We are guilty of assessing their spiritual relationships with a body-value. When I suggest that people go experience a glbt community of believers for themselves, the next sentence is usually  “it is just an experience and it is not valid.”  Okay, so back to a prior sentence. Straight people can “experience” the Spirit of God, but glbt people can’t? It is either a spiritual experience with God or it is not. God looks at the heart, God wants the heart. We screen in the flesh. So, we tell glbt people they are not welcome in our Houses of Worship but . . .


10. Just because you don’t want them in your House, does not mean God does not want them in HIS House. I would sure hope your faith community reflects the heart of God.  If you tell glbt they are not welcome or must change to come worship the all-loving, all-welcoming, life-changing, uber-Father, merciful, gracious God to be with you, then please do not insist that you speak for God. You are only speaking for you, for your congregation, for your denomination. Not for God. There is a growing number of denominations, independent churches and newly formed “glbt churches” that will welcome glbt people.

If you are glbt, reading this and your church has rejected you for sexual orientation or gender identity,  I suggest, brush that dust off your shoes and find a faith community that will encourage you to grow in your relationship and wholeness in Christ.

If there is no such community near you, there are thousands of churches that broadcast and archive online and will give you the teaching that your need to spiritually grow. These groups won’t make you lie and hide to get real with God. Connect online, on Facebook and find people in your area that will become your new faith family.

The church may have taken you in your multicolored coat and tossed you in a well to die and then sold you off as worthless to live outside the mainstream church community but, ha! You are the ones learning forgiveness, radical grace and mercy, and love. The oppressed becomes the teachers; the ones who know God and are known by Him. These discarded glbt believers may save us from the famine in our stale churches.

These congregations are attracting the others that feel like outcasts. If you have left the Church, check out an affirming community. They are masters of inclusion. They learned from the Master.

Also to my glbt brothers and sisters, take time in transitioning if this is scary. There are glbt people that have not studied what the Holy Spirit might want to say on this issue. You may still believe you are less than, broken and need to change to please God. This is a lie.  I encourage you to study the verses too. Don’t just believe me either.

If you want to have God and Jesus in your life, do not let anyone take that from you. The gift is from God to every person. No middleman, no board to approve the transaction.

I hope this give pastors, church leaders and fellow non-glbt Christians some food for consideration. There will be some that benefit from my years of ministry and others of you that will just get angry at me. That is okay.  I take the smart business outlook on this: some will, some won’t, so what, next. The Holy Spirit does the work;  I am giving insight and making suggestions. I have been having this dialogue for years. I see movement towards understanding and inclusion of glbt believers.
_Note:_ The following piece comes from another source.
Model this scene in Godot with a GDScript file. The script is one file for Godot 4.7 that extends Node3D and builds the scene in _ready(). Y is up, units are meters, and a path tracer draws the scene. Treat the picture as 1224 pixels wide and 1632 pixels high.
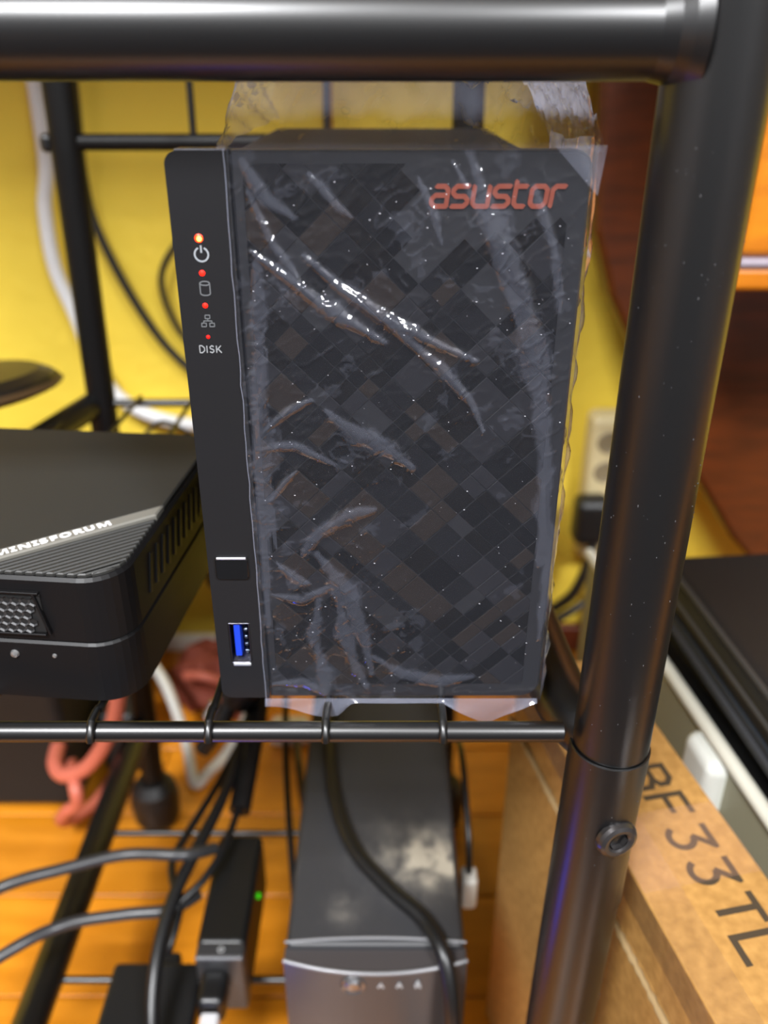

If you struggle to treat a glbt person in any way that is less than equal, you ought to be looking in yourself to ask “why”.

Jesus, He came to make a way for all people to God.

Jesus, He came to include those officially excluded.

Jesus, He came to change the Law to the law of love.

Jesus, He came so that we might have an example to follow.

Are you looking like Him? It is time for this dialogue for full inclusion of the glbt community in the church. I believe when God looks at a heart and seeks our Spirits to follow Him, He  is gender neutral and  sexual orientation blind.  Please become part of the solution, the discussion for understanding.  If I can help you, let me. Let me point you to resources in your area.

Help repair the breach and  consider joining me in a Str8Apology at Gay Pride Events this summer and fall.

If you are missing the beauty of glbt believers in your churches, you are missing the fullness of the rainbow.